Bernas, like Aquino, cited Article VI, Section 25 which says: “No law shall be passed authorizing any transfer of appropriations; however, the President, the President of the Senate, the Speaker of the House of Representatives, the Chief Justice of the Supreme Court, and the heads of constitutional commissions may, by law, be authorized to augment any item in the general appropriations law for their respective offices from savings in other items of their respective appropriations.”

“To understand the constitutional provision one must know that the budget for the various offices consists of ‘items.’ An item is an amount of money to be used for a specific purpose. When the purpose of the item has been achieved and some money is still left over, such leftover is the “saving” which may be transferred to augment other items in the budget for the same office,” said Bernas, a member of the commission that drafted the 1987 Constitution.

He added that under the General Appropriations Act, three instances may give rise to savings. These are balances “still available after the completion or final discontinuance or abandonment of the work, activity or purpose for which the appropriation is authorized; from appropriations balances arising from unpaid compensation and related costs pertaining to vacant positions and leaves of absence without pay; and from appropriations balances realized from the implementation of measures resulting in improved systems and efficiencies and thus enabled agencies to meet and deliver the required or planned targets, programs and services approved in this Act at a lesser cost.”

“There is no authorization for what is called ‘cross border transfer,’ that is, the transfer of savings in one office or department to another office or department. Thus savings in the President’s budget may not be moved to other departments or offices, e.g., to Congress, to the judiciary, or to a constitutional commission.
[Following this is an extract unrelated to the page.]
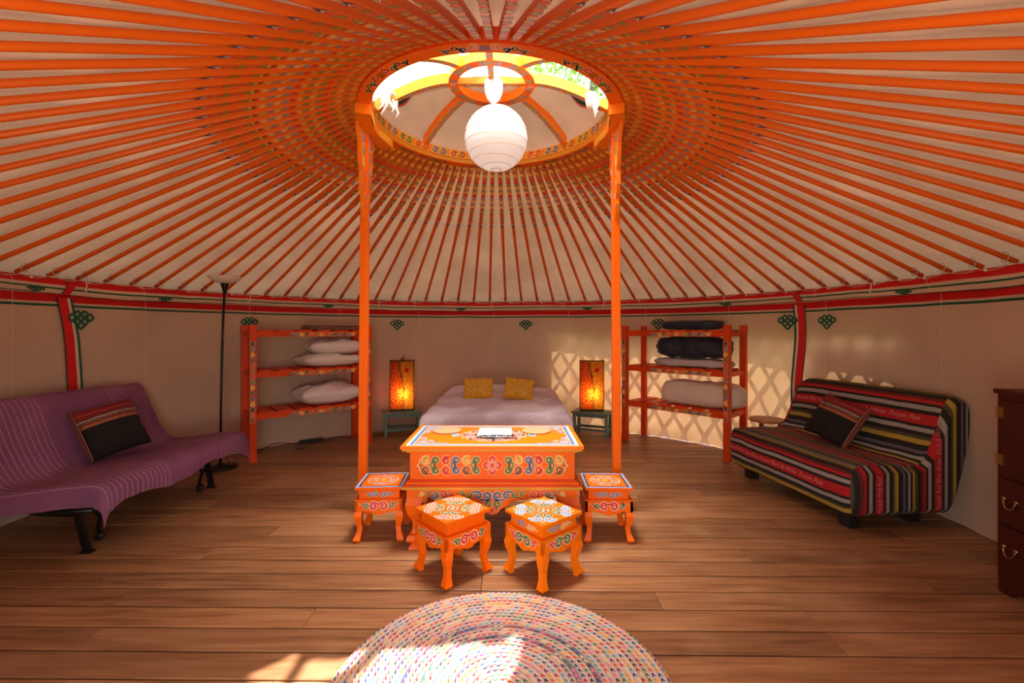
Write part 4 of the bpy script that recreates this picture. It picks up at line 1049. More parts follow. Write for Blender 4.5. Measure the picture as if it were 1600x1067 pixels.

Section 49 cannot fit into this constitutional limitation,” Bernas argued.

Both Bernas and Aquino said the Supreme Court justices who declared the DAP unconstitutional were aware of Section 49.

Yellow cheerleaders

Aquino also criticized supporters of the President, whom he called the “Yellow Cheerleaders,” for citing Aquino’s accomplishments, the corruption of his predecessors and the jailing of opposition senators in the administration’s arguments supporting the DAP.

“But that is not the point, dearies! The point is whether or not the DAP is consistent with the Constitution. Now, if you are willing to say, ‘Damn, the Constitution,’ then I ask: Are you willing to accept the consequences of sweeping aside the Constitution? No Bill of Rights, no recourse against the strong hand of the State, no checks and balances, and what [Mr. Aquino] says is the law?” he said.